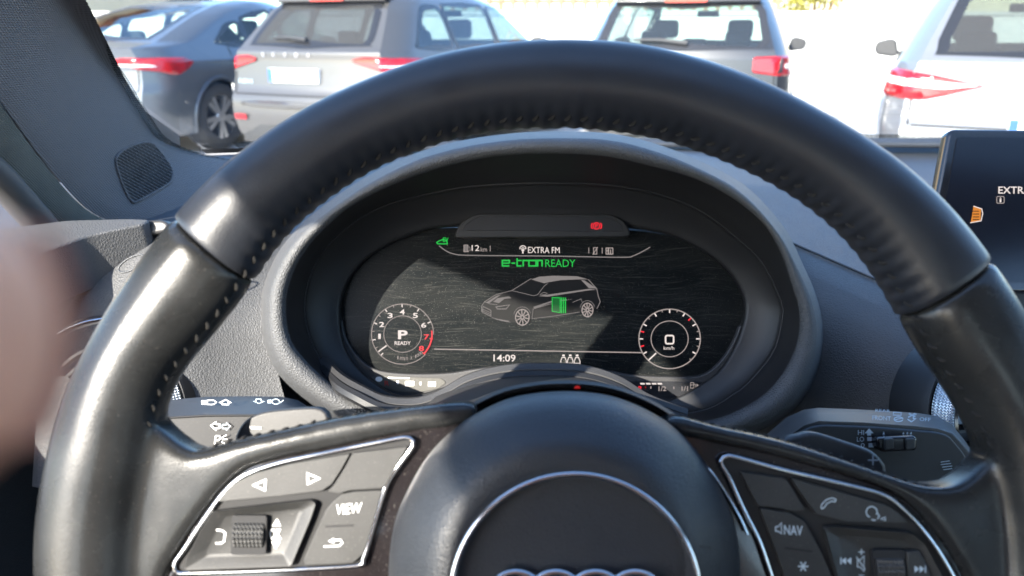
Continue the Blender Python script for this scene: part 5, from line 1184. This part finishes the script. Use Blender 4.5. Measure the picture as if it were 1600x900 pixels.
# ================================================================== PERSON holding the camera
def person():
    def K(x, v, w): return EYE + CR * x + CU * v + CF * w
    pts, edges, rad = [], [], []
    def chain(root, ps, world=False):
        last = root
        for x, v, w, r in ps:
            pts.append(Vector((x, v, w)) if world else K(x, v, w)); rad.append(r)
            if last is not None: edges.append((last, len(pts) - 1))
            last = len(pts) - 1
        return last
    pelvis = chain(None, [(.02, -.50, .58, .15)], True)
    chest = chain(pelvis, [(.02, -.50, .76, .145), (.02, -.49, .92, .16), (.02, -.48, 1.03, .135)], True)
    neck = chain(chest, [(.02, -.46, 1.11, .058), (.02, -.44, 1.17, .056)], True)
    chain(neck, [(.02, -.42, 1.215, .070), (.02, -.42, 1.28, .088), (.02, -.43, 1.345, .066)], True)
    chain(len(pts) - 2, [(.02, -.335, 1.272, .014), (.02, -.318, 1.258, .008)], True)         # nose
    for sx in (-1, 1):
        th = chain(pelvis, [(.02 + sx * .10, -.40, .58, .085), (.02 + sx * .15, -.08, .62, .072), (.02 + sx * .16, .04, .60, .058), (.02 + sx * .16, .22, .42, .045)], True)
    L = chain(chest, [(-.15, -.49, 1.03, .062), (-.20, -.40, .92, .046), (-.215, -.29, .86, .042), (-.18, -.17, .95, .036)], True)
    wrist = chain(L, [(-.125, -.125, -.085, .026)])
    p0 = chain(wrist, [(-.115, -.085, -.07, .030)]); palm = chain(p0, [(-.108, -.05, -.055, .026)])
    chain(palm, [(-.100, -.015, -.035, .012), (-.088, .004, -.004, .0092), (-.062, .004, .018, .0082), (-.034, -.001, .0275, .0070), (-.0212, -.002, .0275, .0063), (-.0176, -.0022, .0272, .0048)])
    chain(palm, [(-.108, -.032, -.032, .012), (-.100, -.024, .0, .0092), (-.078, -.028, .012, .0085), (-.058, -.03, .002, .0078), (-.050, -.031, -.006, .006)])
    chain(palm, [(-.112, -.052, -.034, .0115), (-.104, -.048, -.004, .009), (-.082, -.052, .006, .0082), (-.062, -.054, -.004, .0075), (-.055, -.055, -.010, .0056)])
    chain(palm, [(-.114, -.072, -.04, .010), (-.106, -.072, -.014, .008), (-.088, -.076, -.006, .0072), (-.070, -.078, -.012, .0066), (-.063, -.078, -.016, .005)])
    chain(p0, [(-.095, -.055, -.075, .014), (-.075, -.02, -.065, .0105), (-.062, .012, -.05, .009), (-.055, .03, -.042, .006)])
    Rr = chain(chest, [(.19, -.49, 1.03, .062), (.25, -.40, .90, .046), (.265, -.30, .84, .042), (.22, -.19, .92, .036)], True)
    wr = chain(Rr, [(.135, -.125, -.10, .026)]); q0 = chain(wr, [(.125, -.085, -.09, .030)]); q1 = chain(q0, [(.118, -.05, -.075, .026)])
    for k in range(4):
        chain(q1, [(.112, -.02 - k * .02, -.055, .0115), (.108, -.01 - k * .022, -.028, .009), (.090, -.012 - k * .022, -.016, .0082), (.070, -.014 - k * .022, -.020, .0076), (.060, -.015 - k * .022, -.026, .006)])
    chain(q0, [(.10, -.055, -.095, .014), (.08, -.02, -.085, .0105), (.066, .008, -.07, .009), (.060, .024, -.062, .006)])
    def skin(name, ids, grow, m, parent=None, root=0):
        idx = {v: i for i, v in enumerate(ids)}
        me = bpy.data.meshes.new(name); me.from_pydata([tuple(pts[v]) for v in ids], [(idx[a], idx[b]) for a, b in edges if a in idx and b in idx], []); me.update()
        o = bpy.data.objects.new(name, me); COL.objects.link(o); me.materials.append(m); o.parent = parent
        sk = o.modifiers.new('skin', 'SKIN'); sk.use_smooth_shade = True
        for i, v in enumerate(ids): me.skin_vertices[0].data[i].radius = (rad[v] * grow, rad[v] * grow)
        me.skin_vertices[0].data[root].use_root = True
        sb = o.modifiers.new('sub', 'SUBSURF'); sb.levels = 2; sb.render_levels = 2
        return o
    o = skin('person', list(range(len(pts))), 1.0, M['skin'])
    tag(o, 'blurred pink fingertip of the person in dark clothes holding the camera, at the left edge', 'person')
    up = [i for i in range(len(pts)) if i <= chest or L - 4 < i <= L or Rr - 4 < i <= Rr]
    skin('jacket', up, 1.13, M['cloth'], o)
    legs = [pelvis] + list(range(th - 7, th + 1)); skin('trousers', legs, 1.10, M['cloth'], o)
    v, f = grid([[(.02 + .094 * math.sin(t) * math.cos(p), -.432 + .10 * math.sin(t) * math.sin(p), 1.30 + .085 * math.cos(t)) for p in np.linspace(math.pi * .95, math.pi * 2.05, 20)] for t in np.linspace(.05, 2.0, 10)])
    v2, f2 = grid([[(.02 + .096 * math.sin(t) * math.cos(p), -.432 + .10 * math.sin(t) * math.sin(p), 1.302 + .086 * math.cos(t)) for p in np.linspace(0, math.pi * 2, 30)] for t in np.linspace(.02, .95, 6)])
    obj('hair', *merge([(v, f), (v2, f2)]), M['hair'], o)
    v, f = grid([[(x, y * (1 - .12 * (x / .005) ** 2), -.5 * (y ** 2) / .006) for y in np.linspace(-.0048, .0048, 7)] for x in np.linspace(-.005, .005, 7)])
    obj('nail', [K(-.024 + a, -.002 + b, .0338 + c) for a, b, c in v], f, M['nail'], o)
M['cloth'] = mat('dark_cloth', (.035, .037, .045), .9, bump=('noise', 400, .3, .001)); M['hair'] = mat('dark_hair', (.03, .02, .014), .6)
person()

======

*Instructions for the task*
Return the listing above in full and without alteration, excluding its pictures.

*The output*
Continue the Blender Python script for this scene: part 5, from line 1184. This part finishes the script. Use Blender 4.5. Measure the picture as if it were 1600x900 pixels.
# ================================================================== PERSON holding the camera
def person():
    def K(x, v, w): return EYE + CR * x + CU * v + CF * w
    pts, edges, rad = [], [], []
    def chain(root, ps, world=False):
        last = root
        for x, v, w, r in ps:
            pts.append(Vector((x, v, w)) if world else K(x, v, w)); rad.append(r)
            if last is not None: edges.append((last, len(pts) - 1))
            last = len(pts) - 1
        return last
    pelvis = chain(None, [(.02, -.50, .58, .15)], True)
    chest = chain(pelvis, [(.02, -.50, .76, .145), (.02, -.49, .92, .16), (.02, -.48, 1.03, .135)], True)
    neck = chain(chest, [(.02, -.46, 1.11, .058), (.02, -.44, 1.17, .056)], True)
    chain(neck, [(.02, -.42, 1.215, .070), (.02, -.42, 1.28, .088), (.02, -.43, 1.345, .066)], True)
    chain(len(pts) - 2, [(.02, -.335, 1.272, .014), (.02, -.318, 1.258, .008)], True)         # nose
    for sx in (-1, 1):
        th = chain(pelvis, [(.02 + sx * .10, -.40, .58, .085), (.02 + sx * .15, -.08, .62, .072), (.02 + sx * .16, .04, .60, .058), (.02 + sx * .16, .22, .42, .045)], True)
    L = chain(chest, [(-.15, -.49, 1.03, .062), (-.20, -.40, .92, .046), (-.215, -.29, .86, .042), (-.18, -.17, .95, .036)], True)
    wrist = chain(L, [(-.125, -.125, -.085, .026)])
    p0 = chain(wrist, [(-.115, -.085, -.07, .030)]); palm = chain(p0, [(-.108, -.05, -.055, .026)])
    chain(palm, [(-.100, -.015, -.035, .012), (-.088, .004, -.004, .0092), (-.062, .004, .018, .0082), (-.034, -.001, .0275, .0070), (-.0212, -.002, .0275, .0063), (-.0176, -.0022, .0272, .0048)])
    chain(palm, [(-.108, -.032, -.032, .012), (-.100, -.024, .0, .0092), (-.078, -.028, .012, .0085), (-.058, -.03, .002, .0078), (-.050, -.031, -.006, .006)])
    chain(palm, [(-.112, -.052, -.034, .0115), (-.104, -.048, -.004, .009), (-.082, -.052, .006, .0082), (-.062, -.054, -.004, .0075), (-.055, -.055, -.010, .0056)])
    chain(palm, [(-.114, -.072, -.04, .010), (-.106, -.072, -.014, .008), (-.088, -.076, -.006, .0072), (-.070, -.078, -.012, .0066), (-.063, -.078, -.016, .005)])
    chain(p0, [(-.095, -.055, -.075, .014), (-.075, -.02, -.065, .0105), (-.062, .012, -.05, .009), (-.055, .03, -.042, .006)])
    Rr = chain(chest, [(.19, -.49, 1.03, .062), (.25, -.40, .90, .046), (.265, -.30, .84, .042), (.22, -.19, .92, .036)], True)
    wr = chain(Rr, [(.135, -.125, -.10, .026)]); q0 = chain(wr, [(.125, -.085, -.09, .030)]); q1 = chain(q0, [(.118, -.05, -.075, .026)])
    for k in range(4):
        chain(q1, [(.112, -.02 - k * .02, -.055, .0115), (.108, -.01 - k * .022, -.028, .009), (.090, -.012 - k * .022, -.016, .0082), (.070, -.014 - k * .022, -.020, .0076), (.060, -.015 - k * .022, -.026, .006)])
    chain(q0, [(.10, -.055, -.095, .014), (.08, -.02, -.085, .0105), (.066, .008, -.07, .009), (.060, .024, -.062, .006)])
    def skin(name, ids, grow, m, parent=None, root=0):
        idx = {v: i for i, v in enumerate(ids)}
        me = bpy.data.meshes.new(name); me.from_pydata([tuple(pts[v]) for v in ids], [(idx[a], idx[b]) for a, b in edges if a in idx and b in idx], []); me.update()
        o = bpy.data.objects.new(name, me); COL.objects.link(o); me.materials.append(m); o.parent = parent
        sk = o.modifiers.new('skin', 'SKIN'); sk.use_smooth_shade = True
        for i, v in enumerate(ids): me.skin_vertices[0].data[i].radius = (rad[v] * grow, rad[v] * grow)
        me.skin_vertices[0].data[root].use_root = True
        sb = o.modifiers.new('sub', 'SUBSURF'); sb.levels = 2; sb.render_levels = 2
        return o
    o = skin('person', list(range(len(pts))), 1.0, M['skin'])
    tag(o, 'blurred pink fingertip of the person in dark clothes holding the camera, at the left edge', 'person')
    up = [i for i in range(len(pts)) if i <= chest or L - 4 < i <= L or Rr - 4 < i <= Rr]
    skin('jacket', up, 1.13, M['cloth'], o)
    legs = [pelvis] + list(range(th - 7, th + 1)); skin('trousers', legs, 1.10, M['cloth'], o)
    v, f = grid([[(.02 + .094 * math.sin(t) * math.cos(p), -.432 + .10 * math.sin(t) * math.sin(p), 1.30 + .085 * math.cos(t)) for p in np.linspace(math.pi * .95, math.pi * 2.05, 20)] for t in np.linspace(.05, 2.0, 10)])
    v2, f2 = grid([[(.02 + .096 * math.sin(t) * math.cos(p), -.432 + .10 * math.sin(t) * math.sin(p), 1.302 + .086 * math.cos(t)) for p in np.linspace(0, math.pi * 2, 30)] for t in np.linspace(.02, .95, 6)])
    obj('hair', *merge([(v, f), (v2, f2)]), M['hair'], o)
    v, f = grid([[(x, y * (1 - .12 * (x / .005) ** 2), -.5 * (y ** 2) / .006) for y in np.linspace(-.0048, .0048, 7)] for x in np.linspace(-.005, .005, 7)])
    obj('nail', [K(-.024 + a, -.002 + b, .0338 + c) for a, b, c in v], f, M['nail'], o)
M['cloth'] = mat('dark_cloth', (.035, .037, .045), .9, bump=('noise', 400, .3, .001)); M['hair'] = mat('dark_hair', (.03, .02, .014), .6)
person()